We've watched the Lady Macbeth-like Hillary grimly standing by her wayward man, and we've watched the President of the United States, the chap with the zipper problem to end all zipper problems, discussing just what constitutes his idea of sex. But until now Monica "Hot Lips" Lewinsky has been little more than a fleshy vision in a beret, making bedroom eyes at Clinton in that famous video clip.

Jon Snow, however, had got the full Monica, and boy did he look like the cat that had got the cream. His television interview with her last night was television at its most shamefully prurient - and compulsively watchable. The silver-haired Snow seemed house-masterly at first. It pretty quickly became clear, however, that he was obsessively interested in all the gory details. But what of Monica? Almost all women regard Lewinsky with tight-lipped distaste. 

Men, however, take a different view. Monica is a "goer", and most chaps retain a soft spot for "goers". Respectable women invariably underestimate men's affection for louche ladies who hold out the prospect of uncomplicated oral sex. 

Yet what became clear during her frank, good-humoured and genuinely engaging performance with Snow is that Monica Lewinsky has behaved far better in this affair that the other principals - the lying, cornered Clinton, the Judas-like Linda Tripp and the obsessive and incompetent Kenneth Starr, the prosecutor who failed to get his man. 

Lewinsky was an uncomplicated young woman who found herself in an impossibly complicated situation. She never intended to kiss and tell. Having been used and then abused by the President ("that woman"), she could have dished far more dirt on him than she has chosen to do.
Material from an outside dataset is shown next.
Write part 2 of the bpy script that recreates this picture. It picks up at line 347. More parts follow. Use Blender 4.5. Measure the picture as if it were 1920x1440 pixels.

Even a Lewinsky admirer like myself has to confess that the pained eyes, the lengthy silence and the huge sigh as she described how she had contemplated suicide seemed more than a touch over-rehearsed. But I don't begrudge her the limelight. She has been badly treated by Clinton, badly treated by the American system, and if she can make a pile of cash out of it, good luck to her.